===== GIVEN RECORDS =====

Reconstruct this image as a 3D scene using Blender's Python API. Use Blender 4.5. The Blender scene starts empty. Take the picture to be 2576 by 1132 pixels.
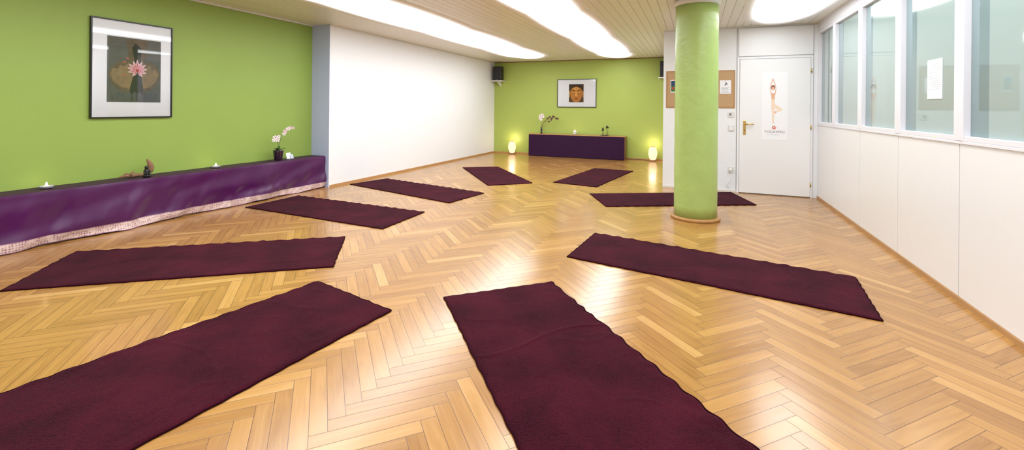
import bpy, bmesh, math, random
from mathutils import Vector, Matrix, noise
random.seed(7)
S = bpy.context.scene
C = S.collection
try: S.view_settings.view_transform = 'Standard'
except Exception: pass
W, Hh = 2576, 1132
# ------------------------------------------------------------------ camera
F, CX, Y0, ROLL, YAW, EYE = 1130.0, 1288.0, 270.5, 0.0095, math.atan(462/1130), 1.3
fwd = Vector((-math.sin(YAW), math.cos(YAW), 0)); r0 = Vector((math.cos(YAW), math.sin(YAW), 0)); up0 = Vector((0,0,1))
rt = r0*math.cos(ROLL)+up0*math.sin(ROLL); up = -r0*math.sin(ROLL)+up0*math.cos(ROLL)
eye = Vector((0,0,EYE))
cd = bpy.data.cameras.new('camera'); cam = bpy.data.objects.new('camera', cd); C.objects.link(cam)
cd.sensor_width = 36; cd.lens = F/W*36; cd.shift_y = -(Hh/2-Y0)/W; cd.clip_start = .02
m = Matrix((rt, up, -fwd)).transposed().to_4x4(); m.translation = eye; cam.matrix_world = m
S.camera = cam
def ray(u, v): return fwd + rt*((u-CX)/F) + up*((Y0-v)/F)
def ptX(u, v, X): d = ray(u,v); return eye + d*((X-eye.x)/d.x)
def ptY(u, v, Y): d = ray(u,v); return eye + d*((Y-eye.y)/d.y)
def ptZ(u, v, Z): d = ray(u,v); return eye + d*((Z-eye.z)/d.z)
# ------------------------------------------------------------------ materials
def srgb(r,g,b):
    f = lambda c: (c/255/12.92) if c/255 <= .04045 else ((c/255+.055)/1.055)**2.4
    return (f(r), f(g), f(b), 1)
def newmat(n):
    mt = bpy.data.materials.new(n); mt.use_nodes = True
    nt = mt.node_tree; return mt, nt, nt.nodes['Principled BSDF']
def mat(n, col, rough=.6, metal=0, var=0, vscale=8, bump=0, bscale=60, emit=None, es=0, coat=0, sheen=0, spec=.5):
    mt, nt, b = newmat(n)
    b.inputs['Base Color'].default_value = col; b.inputs['Roughness'].default_value = rough
    b.inputs['Metallic'].default_value = metal; b.inputs['Coat Weight'].default_value = coat
    b.inputs['Sheen Weight'].default_value = sheen; b.inputs['Specular IOR Level'].default_value = spec
    if emit: b.inputs['Emission Color'].default_value = emit; b.inputs['Emission Strength'].default_value = es
    tc = nt.nodes.new('ShaderNodeTexCoord')
    if var:
        nz = nt.nodes.new('ShaderNodeTexNoise'); nz.inputs['Scale'].default_value = vscale; nz.inputs['Detail'].default_value = 5
        nt.links.new(tc.outputs['Object'], nz.inputs['Vector'])
        mx = nt.nodes.new('ShaderNodeMix'); mx.data_type = 'RGBA'
        mx.inputs['A'].default_value = tuple(c*(1-var) for c in col[:3])+(1,); mx.inputs['B'].default_value = tuple(min(1,c*(1+var)) for c in col[:3])+(1,)
        nt.links.new(nz.outputs['Fac'], mx.inputs['Factor']); nt.links.new(mx.outputs['Result'], b.inputs['Base Color'])
    if bump:
        nb = nt.nodes.new('ShaderNodeTexNoise'); nb.inputs['Scale'].default_value = bscale; nb.inputs['Detail'].default_value = 3
        nt.links.new(tc.outputs['Object'], nb.inputs['Vector'])
        bp = nt.nodes.new('ShaderNodeBump'); bp.inputs['Strength'].default_value = bump; bp.inputs['Distance'].default_value = .01
        nt.links.new(nb.outputs['Fac'], bp.inputs['Height']); nt.links.new(bp.outputs['Normal'], b.inputs['Normal'])
    return mt
M = {}
M['green'] = mat('green_paint', srgb(138,163,74), .55, var=.05, vscale=2, bump=.12, bscale=90)
M['green2'] = mat('green_paint_light', srgb(162,180,86), .55, var=.04, vscale=2, bump=.1, bscale=60)
M['greencol'] = mat('green_column_paint', srgb(160,183,104), .35, var=.12, vscale=5, bump=.5, bscale=14)
M['white'] = mat('white_wall', srgb(229,230,233), .6, var=.015, vscale=3, bump=.06, bscale=60)
M['blue'] = mat('blue_grey_wall', srgb(180,188,220), .6, var=.03, vscale=3, bump=.06)
M['panel'] = mat('white_laminate', srgb(232,231,233), .35, var=.01)
M['door'] = mat('white_lacquer', srgb(232,232,234), .3)
M['frame_white'] = mat('white_window_frame', srgb(226,225,232), .35)
M['gap'] = mat('shadow_gap', srgb(112,112,118), .8)
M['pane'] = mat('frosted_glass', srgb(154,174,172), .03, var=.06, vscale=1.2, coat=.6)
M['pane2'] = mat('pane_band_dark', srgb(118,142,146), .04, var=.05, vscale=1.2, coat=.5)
M['trimwood'] = mat('oak_trim', srgb(178,134,88), .4, var=.15, vscale=12)
M['altarwood'] = mat('altar_wood', srgb(120,82,52), .5, var=.15, vscale=12)
M['ringwood'] = mat('column_ring_wood', srgb(170,124,72), .35, var=.15, vscale=12)
M['black'] = mat('black_frame', srgb(18,16,20), .3)
M['plastic_black'] = mat('black_plastic', srgb(22,22,24), .45)
M['grille'] = mat('speaker_grille', srgb(38,38,42), .7, bump=.5, bscale=300)
M['passepartout'] = mat('white_mount', srgb(250,250,252), .7)
M['paper'] = mat('white_paper', srgb(234,234,238), .7)
M['ink'] = mat('grey_ink', srgb(120,122,130), .8)
M['faint'] = mat('faint_ink', srgb(176,178,186), .8)
M['cork'] = mat('cork', srgb(184,150,112), .9, var=.15, vscale=60, bump=.3, bscale=150)
M['brass'] = mat('brass', srgb(200,165,95), .25, metal=1)
M['plate'] = mat('switch_plastic', srgb(214,212,206), .35)
M['purple'] = mat('purple_satin', srgb(70,7,72), .30, var=.3, vscale=3, sheen=.1)
M['purpletop'] = mat('dark_purple_cloth', srgb(52,14,44), .65, var=.2, vscale=6)
M['purple2'] = mat('altar_purple_cloth', srgb(46,14,50), .7, var=.15, vscale=6, spec=.2)
M['pot'] = mat('aubergine_ceramic', srgb(38,20,40), .2, coat=.6)
M['leaf'] = mat('orchid_leaf', srgb(52,92,40), .4)
M['stem'] = mat('orchid_stem', srgb(96,110,60), .5)
M['twig'] = mat('brown_twig', srgb(92,56,48), .6)
M['petal'] = mat('orchid_petal', srgb(232,222,222), .5)
M['petalpink'] = mat('orchid_petal_pink', srgb(216,188,196), .5)
M['pinkcore'] = mat('orchid_lip', srgb(166,94,112), .5)
M['drift'] = mat('driftwood', srgb(136,100,72), .75, var=.3, vscale=25, bump=.5, bscale=60)
M['stone'] = mat('black_stone', srgb(22,20,22), .35, bump=.2)
M['wax'] = mat('candle_wax', srgb(230,210,176), .5, emit=(1,.62,.25,1), es=.9)
M['flame'] = mat('candle_flame', srgb(255,225,170), .5, emit=(1,.72,.36,1), es=60)
M['glassy'] = mat('smoky_glass_dish', srgb(150,150,160), .05, coat=.6)
M['lamp'] = mat('paper_lamp_glow', srgb(130,110,90), .7, var=.05, vscale=20, emit=(1,.70,.42,1), es=1.45, spec=.1)
M['lampbase'] = mat('lamp_base', srgb(150,110,70), .5)
M['cardblue'] = mat('card_print', srgb(190,195,215), .6)
M['cable'] = mat('white_cable', srgb(225,225,225), .5)
def sm(n, r,g,b, rough=.7): 
    if n not in M: M[n] = mat(n, srgb(r,g,b), rough)
    return M[n]
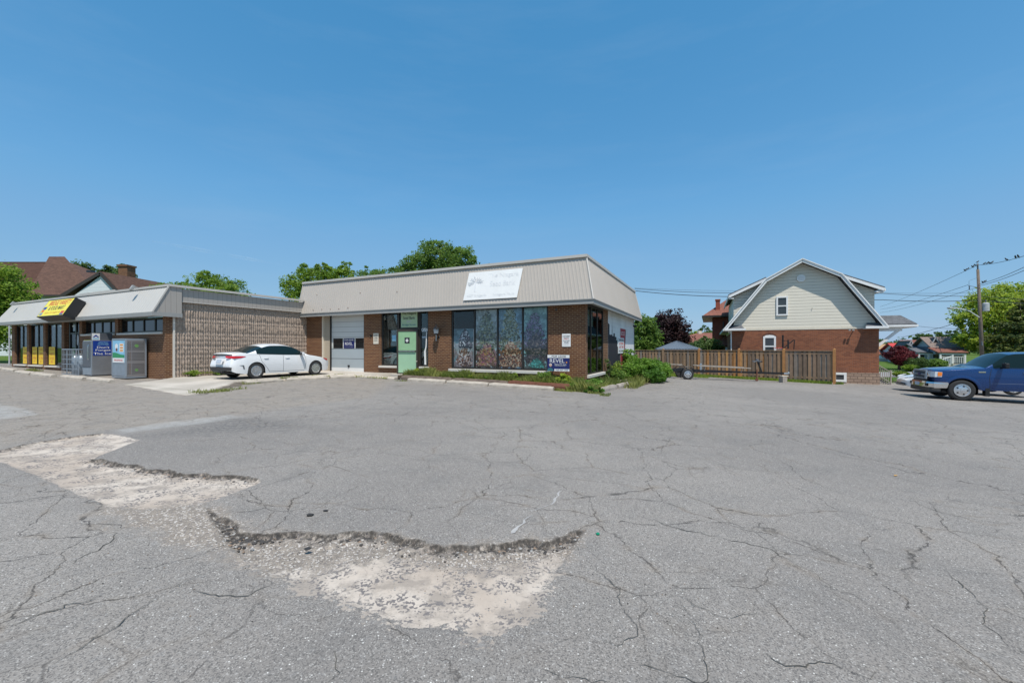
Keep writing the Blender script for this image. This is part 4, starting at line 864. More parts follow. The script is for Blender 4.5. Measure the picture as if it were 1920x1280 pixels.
# box sign tilted on the roof
T = lambda x, y, z: Vector((x, y, z))
bx = thing('store_sign', 'yellow illuminated box sign with red lettering tilted on the store roof', 'sign', (BO[0], BO[1], 0), BA)
bl, br_ = T(-25.55, F-.98, 3.06), T(-22.6, F-.98, 3.06); upv = Vector((0, .50, .98)).normalized(); nv = Vector((0, -.98, .50)).normalized(); H_ = .98
fr = MB(); fr.slab([bl, br_, br_+upv*H_, bl+upv*H_], .42, 0); fr.build('sign_box', W_['black'], bx)
e_ = .04; a = bl+nv*.004; wv = br_-bl
fc = [a+X3*e_+upv*e_, a+wv-X3*e_+upv*e_, a+wv-X3*e_+upv*(H_-e_), a+X3*e_+upv*(H_-e_)]; MB().slab(fc, .003).build('sign_face', W_['yellow_sign'], bx)
c_ = lambda fx, fz: a+wv*fx+upv*(H_*fz)+nv*.003
txt('BRIDGE VARIETY', c_(.55, .78), X3, upv, 2.35, .28, W_['red_print'], bx, bold=.01); txt('& FOOD MART', c_(.56, .47), X3, upv, 1.75, .22, W_['dark_print'], bx, bold=.01); txt('GROCERY   LOTTO   CIGARETTES   ATM', c_(.52, .2), X3, upv, 1.7, .10, W_['orange_print'], bx)
lg = MB(); lg.slab([c_(.04,.42), c_(.16,.42), c_(.16,.58), c_(.04,.58)], .002, 0); lg.slab([c_(.05,.28), c_(.13,.28), c_(.13,.40), c_(.05,.40)], .002, 1); lg.slab([c_(.04,.08), c_(.15,.08), c_(.15,.25), c_(.04,.25)], .002, 2); lg.slab([c_(.84,.06), c_(.96,.06), c_(.96,.13), c_(.84,.13)], .002, 0); lg.slab([c_(.84,.14), c_(.96,.14), c_(.96,.26), c_(.84,.26)], .002, 1)
lg.build('logo', [W_['sign_blue'], W_['red_print'], W_['galv']], bx)
[MB().box(x, x+.1, F-.62, F-.45, 2.98, 3.12).build('bracket', W_['black'], bx) for x in (-25.0, -23.2)]
for nm, lab, (x, yy, z) in (('floodlight', 'small floodlight on the store roof edge near its right corner', (-18.0, F-.05, 4.16)), ('floodlight', 'small floodlight on the far left end of the store roof', (-31.4, F-.05, 4.1))):
    fl = thing(nm, lab, 'floodlight', L2W(x, yy)+(z,), BA, 'floodlights on the store roof')
    MB().tube([(0,0,0),(0,-.12,.03)], .015, 6).build('arm', W_['fascia'], fl); MB().obox((0,-.22,-.03), .16, .1, .22, (rad(-30),0,0)).build('lamp_head', W_['fascia'], fl)
# lotto style band sign low on brick right of the door
ys = MB().box(-23.2, -20.9, F-.05, F-.02, 1.62, 1.93).build('band_sign', W_['yellow_sign']); inl(ys); tag(ys, 'lime yellow strip sign under the high window behind the ice freezer', 'sign')
MB().box(-23.14, -20.96, F-.053, F-.05, 1.67, 1.88).build('sign_panel', W_['print_green'], ys); txt('LIMITED AT', (-22.2, F-.056, 1.775), X3, Z3, 1.7, .15, W_['dark_print'], ys, bold=.03)
rp_ = MB().box(-22.6, -22.1, F-.04, F-.01, .95, 1.45).box(-22.5, -22.3, F-.045, F-.04, 1.1, 1.35, 1).build('wall_poster', [W_['red_print'], W_['white_paint']]); inl(rp_); tag(rp_, 'small red and white poster on brick left of the ice freezer', 'poster')
# ice merchandiser
gz = float(g(-17.2))+.005
ic = thing('ice_freezer', 'grey outdoor ice freezer with blue reminder sign on its side', 'ice freezer', L2W(-20.57, -7.15)+(gz,), BA)
MB().box(-.44, .44, -.36, .37, .06, 1.60).box(-.40, .40, -.33, .35, 0, .06).build('cabinet', plain('ice_grey', (.20, .215, .235), .5, var=.2, vs=3), ic, bevel=.02)
MB().box(-.40, .34, -.385, -.36, .42, 1.55).build('door', W_['galv_dark'], ic); MB().box(.36, .43, -.375, -.36, .06, 1.58).box(-.40, .34, -.37, -.36, .08, .40).build('front_trim', W_['galv'], ic)
MB().tube([(.26,-.41,.75),(.26,-.43,.8),(.26,-.43,1.35),(.26,-.41,1.4)], .014, 8).build('handle', W_['chrome'], ic)
MB().box(.441, .446, -.33, .36, .93, 1.59).build('side_sign', W_['sign_blue'], ic)
for t, z, hh, ww, mm in (('ARCTIC', 1.51, .06, .34, 'sky_blue_print'), ('GLACIER', 1.43, .06, .38, 'sky_blue_print'), ("Don't", 1.30, .10, .42, 'white_paint'), ('Forget', 1.16, .11, .52, 'white_paint'), ('The Ice!', 1.02, .10, .64, 'white_paint')): txt(t, (.4475, .015, z), Y3, Z3, ww, hh, W_[mm], ic, bold=.012)
MB().box(.32, .335, -.36, .37, 1.60, 1.93, 0).build('top_board', W_['galv_dark'], ic)
lo_ = MB(); lo_.box(.336, .340, -.33, -.06, 1.62, 1.92, 0); lo_.add([(.342,-.31,1.74),(.342,-.195,1.86),(.342,-.08,1.74),(.342,-.14,1.74),(.342,-.195,1.79),(.342,-.25,1.74)], [(0,1,4,5),(1,2,3,4)], 1); lo_.add([(.342,-.30,1.66),(.342,-.09,1.66),(.342,-.09,1.71),(.342,-.30,1.71)], [(0,1,2,3)], 2); lo_.build('logo_panel', [W_['white_paint'], W_['sign_blue'], W_['sky_blue_print']], ic)
# propane cage
pc = thing('propane_cage', 'steel propane exchange cage with punched side panel and poster door', 'propane cage', L2W(-17.80, -7.15)+(gz,), BA)
MB().box(-.57, .57, -.34, .36, .02, .08).box(-.57, .57, -.34, .36, 1.60, 1.66).box(-.58, -.52, -.35, -.30, .08, 1.60).box(.53, .58, -.35, -.30, .08, 1.60).box(.53, .58, .31, .36, .08, 1.60).box(-.58, -.52, .31, .36, .08, 1.6).build('frame', W_['galv'], pc)
# side panel with real holes
def punched(y0, y1, z0, z1, x, bands):
    V = []; Fc = []
    nx_, p = 11, (y1-y0)/11
    def q(a, b, c, d): k = len(V); V.extend([(x, a, c), (x, b, c), (x, b, d), (x, a, d)]); Fc.append((k, k+1, k+2, k+3))
    z = z0
    for (b0, b1) in bands:
        q(y0, y1, z, b0); rows = int(round((b1-b0)/.058)); hz = (b1-b0)/rows
        for r in range(rows):
            za = b0+r*hz; off = p*.5 if r % 2 else 0; q(y0, y1, za, za+hz*.38); a = y0
            n = nx_ - (1 if r % 2 else 0)
            for k in range(n):
                h0 = y0+off+k*p+p*.24; h1 = h0+p*.56; q(a, h0, za+hz*.38, za+hz); a = h1
            q(a, y1, za+hz*.38, za+hz)
        z = b1
    q(y0, y1, z, z1); return MB().add(V, Fc)
punched(-.30, .31, .08, 1.60, .575, [(.16, .62), (.72, 1.08), (1.16, 1.52)]).build('punched_panel', W_['cage_grey'], pc)
MB().box(-.50, .50, .30, .305, .1, 1.6).box(-.5, .5, -.2, -.19, .1, 1.6).build('dark_lining', W_['black'], pc)
MB().add([(.5805,.02+.07*math.cos(a),1.36+.07*math.sin(a)) for a in np.linspace(0,6.28,11)[:-1]], [tuple(range(10))]).add([(.5805,.02+.055*math.cos(a),.35+.055*math.sin(a)) for a in np.linspace(0,6.28,11)[:-1]], [tuple(range(10))]).build('sticker', W_['print_green'], pc)
dm = MB()
for k in range(10): dm.box(-.52, .53, -.345, -.335, .10+.055*k, .135+.055*k)
dm.box(-.52, .53, -.34, -.332, .1, 1.58); dm.build('louvred_door', W_['galv'], pc)
ps = MB(); ps.box(-.46, .52, -.36, -.347, .66, 1.58, 0); ps.box(-.46, .52, -.362, -.36, .66, .86, 1)
ps.prism([(-.46,.86),(.52,.86),(.52,.98),(.2,1.0),(-.1,1.06),(-.3,1.08),(-.46,1.07)], 'y', -.364, -.360, 2); ps.box(.12, .46, -.363, -.361, 1.1, 1.46, 1)
ps.lathe([(.12,0),(.12,-.002)], (-.14,-.361,1.33), 12, 1, 'y'); ps.lathe([(.07,0),(.07,-.002)], (-.12,-.3635,1.2), 10, 3, 'y')
for z in (1.17, 1.28, 1.4): ps.box(.17, .41, -.3655, -.3632, z-.035, z+.03, 4)
ps.build('poster', [W_['sky_blue_print'], W_['white_paint'], W_['grass_green_print'], W_['rust'], W_['orange_print']], pc); txt('PROPANE', (.03, -.3645, .76), X3, Z3, .7, .07, W_['red_print'], pc, bold=.02)
# wire cage of gas cylinders
wc = thing('wire_cage', 'open blue grey wire cage standing between the door and the ice freezer', 'cage', L2W(-22.0, -7.3)+(gz,), BA)
fm = MB(); n_ = 12
for z in (.06, .3, .52, .74, .96): 
    fm.tube([(-.85,-.3,z),(.85,-.3,z),(.85,.35,z),(-.85,.35,z),(-.85,-.3,z)], .012, 6)
fm.tube([(-.85,-.3,1.2),(.85,-.3,1.2),(.85,.35,1.2),(-.85,.35,1.2),(-.85,-.3,1.2)], .024, 6); fm.build('rail', W_['galv'], wc)
fm = MB()
for k in range(n_): x = -.85+1.7*k/(n_-1); fm.tube([(x,-.305,.02),(x,-.305,1.19)], .009, 6); fm.tube([(x,.355,.02),(x,.355,1.19)], .009, 6)
for k in range(5): y = -.3+.65*k/4; fm.tube([(.855,y,.02),(.855,y,1.19)], .009, 6); fm.tube([(-.855,y,.02),(-.855,y,1.19)], .009, 6)
fm.build('wire_bars', W_['galv'], wc)
# gas cylinders inside
cyl0 = thing('gas_cylinder', 'pale steel gas cylinder standing inside the wire cage', 'gas cylinder', (0,0,0), BA, 'gas cylinders in the wire cage')
MB().lathe([(.10,0),(.13,.03),(.13,.75),(.09,.86),(.03,.90)], (0,0,0), 12).build('tank', W_['galv'], cyl0, smooth=True); MB().lathe([(.02,.9),(.025,.97),(.05,.98),(.05,1.0)], (0,0,0), 8).build('valve', W_['chrome'], cyl0)
for i in range(4):
    c = cyl0 if i == 0 else copy_tree(cyl0); c['label'] = 'pale steel gas cylinder, %s from the left in the wire cage' % ('first', 'second', 'third', 'last')[i]; c.location = L2W(-22.55+.3*i, -7.25+.05*(i % 2))+(gz+.02,)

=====

__EXERCISE BRIEF__: Collect every line with the string "pixels" from the records, and copy each.

__RESULT BELOW__:
Reconstruct this image as a 3D scene using Blender's Python API. Use Blender 4.5. The Blender scene starts empty. Take the picture to be 2576 by 1132 pixels.
Keep writing the Blender script for this image. This is part 4, starting at line 864. More parts follow. The script is for Blender 4.5. Measure the picture as if it were 1920x1280 pixels.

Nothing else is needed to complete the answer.